>>>>

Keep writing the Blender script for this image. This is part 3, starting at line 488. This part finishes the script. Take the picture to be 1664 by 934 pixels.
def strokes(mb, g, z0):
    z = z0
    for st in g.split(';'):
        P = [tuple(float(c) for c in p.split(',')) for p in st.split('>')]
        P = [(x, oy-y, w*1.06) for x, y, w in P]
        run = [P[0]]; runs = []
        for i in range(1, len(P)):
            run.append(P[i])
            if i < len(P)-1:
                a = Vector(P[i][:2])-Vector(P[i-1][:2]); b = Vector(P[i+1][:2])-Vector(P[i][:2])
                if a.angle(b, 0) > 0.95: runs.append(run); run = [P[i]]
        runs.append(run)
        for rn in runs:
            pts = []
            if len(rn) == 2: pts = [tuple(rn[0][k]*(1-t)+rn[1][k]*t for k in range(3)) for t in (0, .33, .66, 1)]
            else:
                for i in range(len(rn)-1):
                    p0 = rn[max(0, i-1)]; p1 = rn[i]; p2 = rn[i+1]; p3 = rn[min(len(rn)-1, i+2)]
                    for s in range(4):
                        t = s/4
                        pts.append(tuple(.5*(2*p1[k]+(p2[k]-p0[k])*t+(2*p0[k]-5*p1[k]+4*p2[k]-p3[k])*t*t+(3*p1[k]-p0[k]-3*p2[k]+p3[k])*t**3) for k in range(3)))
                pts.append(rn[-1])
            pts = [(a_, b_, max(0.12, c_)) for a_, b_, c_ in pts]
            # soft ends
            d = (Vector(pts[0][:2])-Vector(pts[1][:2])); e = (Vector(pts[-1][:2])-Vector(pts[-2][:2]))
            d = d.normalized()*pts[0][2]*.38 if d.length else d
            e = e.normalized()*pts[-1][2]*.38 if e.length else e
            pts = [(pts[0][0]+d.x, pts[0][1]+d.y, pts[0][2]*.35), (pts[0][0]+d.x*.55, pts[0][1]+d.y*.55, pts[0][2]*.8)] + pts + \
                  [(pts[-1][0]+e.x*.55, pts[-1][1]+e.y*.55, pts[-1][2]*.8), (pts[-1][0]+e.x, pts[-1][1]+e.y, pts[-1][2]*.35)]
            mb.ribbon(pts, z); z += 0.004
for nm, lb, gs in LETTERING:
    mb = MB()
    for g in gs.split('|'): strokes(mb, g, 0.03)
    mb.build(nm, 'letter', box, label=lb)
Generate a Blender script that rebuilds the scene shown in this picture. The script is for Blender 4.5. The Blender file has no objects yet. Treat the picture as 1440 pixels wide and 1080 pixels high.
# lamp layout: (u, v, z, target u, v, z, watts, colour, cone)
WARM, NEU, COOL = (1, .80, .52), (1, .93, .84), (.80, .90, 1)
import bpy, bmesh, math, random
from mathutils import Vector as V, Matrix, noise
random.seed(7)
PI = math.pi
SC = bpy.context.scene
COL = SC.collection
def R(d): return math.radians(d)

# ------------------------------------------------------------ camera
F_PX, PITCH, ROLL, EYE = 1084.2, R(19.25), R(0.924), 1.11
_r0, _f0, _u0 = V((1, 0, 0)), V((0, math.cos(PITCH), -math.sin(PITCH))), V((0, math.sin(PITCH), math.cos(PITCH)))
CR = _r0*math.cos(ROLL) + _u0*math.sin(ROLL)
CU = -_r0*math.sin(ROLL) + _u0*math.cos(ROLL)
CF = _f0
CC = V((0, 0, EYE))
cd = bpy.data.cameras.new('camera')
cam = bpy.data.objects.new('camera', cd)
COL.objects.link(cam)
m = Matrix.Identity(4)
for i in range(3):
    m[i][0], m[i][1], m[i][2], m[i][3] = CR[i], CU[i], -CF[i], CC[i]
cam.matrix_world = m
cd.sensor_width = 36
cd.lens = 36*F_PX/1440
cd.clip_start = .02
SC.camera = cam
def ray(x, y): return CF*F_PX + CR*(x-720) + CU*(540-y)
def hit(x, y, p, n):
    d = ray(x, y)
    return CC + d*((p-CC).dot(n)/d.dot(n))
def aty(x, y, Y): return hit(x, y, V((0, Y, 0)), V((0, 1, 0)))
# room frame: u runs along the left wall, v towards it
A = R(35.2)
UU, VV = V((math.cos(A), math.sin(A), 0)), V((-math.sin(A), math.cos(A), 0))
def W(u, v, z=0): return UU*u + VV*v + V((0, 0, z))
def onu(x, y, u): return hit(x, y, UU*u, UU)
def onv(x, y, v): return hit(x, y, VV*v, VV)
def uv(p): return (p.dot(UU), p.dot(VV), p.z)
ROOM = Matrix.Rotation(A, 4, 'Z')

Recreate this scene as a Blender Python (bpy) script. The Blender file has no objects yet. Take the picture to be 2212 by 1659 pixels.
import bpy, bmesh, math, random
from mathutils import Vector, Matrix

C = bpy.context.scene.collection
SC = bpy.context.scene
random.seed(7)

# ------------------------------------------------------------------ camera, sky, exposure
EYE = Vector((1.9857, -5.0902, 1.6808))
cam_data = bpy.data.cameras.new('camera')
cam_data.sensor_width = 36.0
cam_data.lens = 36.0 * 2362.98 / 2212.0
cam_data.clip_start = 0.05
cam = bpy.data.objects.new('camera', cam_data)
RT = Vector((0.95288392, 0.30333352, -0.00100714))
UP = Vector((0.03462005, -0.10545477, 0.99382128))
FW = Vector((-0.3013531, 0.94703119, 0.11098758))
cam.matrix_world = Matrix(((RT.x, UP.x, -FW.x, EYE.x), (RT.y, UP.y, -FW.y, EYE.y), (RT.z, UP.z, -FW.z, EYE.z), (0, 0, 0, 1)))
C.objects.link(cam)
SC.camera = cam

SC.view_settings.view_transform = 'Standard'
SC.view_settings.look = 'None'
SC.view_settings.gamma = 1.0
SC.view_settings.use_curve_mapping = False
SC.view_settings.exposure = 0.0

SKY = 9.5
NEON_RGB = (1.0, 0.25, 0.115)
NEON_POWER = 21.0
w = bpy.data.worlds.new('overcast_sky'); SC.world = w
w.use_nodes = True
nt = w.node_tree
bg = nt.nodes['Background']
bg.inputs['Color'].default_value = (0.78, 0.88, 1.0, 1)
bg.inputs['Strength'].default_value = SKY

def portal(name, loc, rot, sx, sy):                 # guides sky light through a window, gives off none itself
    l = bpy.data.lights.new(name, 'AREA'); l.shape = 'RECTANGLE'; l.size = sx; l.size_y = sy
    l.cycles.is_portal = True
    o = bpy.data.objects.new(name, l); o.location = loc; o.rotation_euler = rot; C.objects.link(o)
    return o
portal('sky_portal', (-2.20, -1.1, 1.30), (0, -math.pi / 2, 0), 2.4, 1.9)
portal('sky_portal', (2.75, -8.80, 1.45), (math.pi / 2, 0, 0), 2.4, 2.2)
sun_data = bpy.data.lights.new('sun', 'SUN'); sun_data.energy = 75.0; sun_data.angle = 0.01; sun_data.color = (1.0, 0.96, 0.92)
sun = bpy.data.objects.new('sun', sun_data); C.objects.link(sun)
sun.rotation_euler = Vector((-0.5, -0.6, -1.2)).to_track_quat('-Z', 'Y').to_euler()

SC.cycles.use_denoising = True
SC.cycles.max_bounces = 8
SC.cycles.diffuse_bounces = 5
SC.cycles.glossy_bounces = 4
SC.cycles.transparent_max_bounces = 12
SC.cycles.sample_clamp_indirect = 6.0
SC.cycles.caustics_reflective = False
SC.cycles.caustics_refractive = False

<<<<

GOAL OF THE EXERCISE: Return verbatim the lines that run from the line containing "Generate a Blender" through the line containing "def R(d): return math.radians(d)", inclusive.

REPLY:
Generate a Blender script that rebuilds the scene shown in this picture. The script is for Blender 4.5. The Blender file has no objects yet. Treat the picture as 1440 pixels wide and 1080 pixels high.
# lamp layout: (u, v, z, target u, v, z, watts, colour, cone)
WARM, NEU, COOL = (1, .80, .52), (1, .93, .84), (.80, .90, 1)
import bpy, bmesh, math, random
from mathutils import Vector as V, Matrix, noise
random.seed(7)
PI = math.pi
SC = bpy.context.scene
COL = SC.collection
def R(d): return math.radians(d)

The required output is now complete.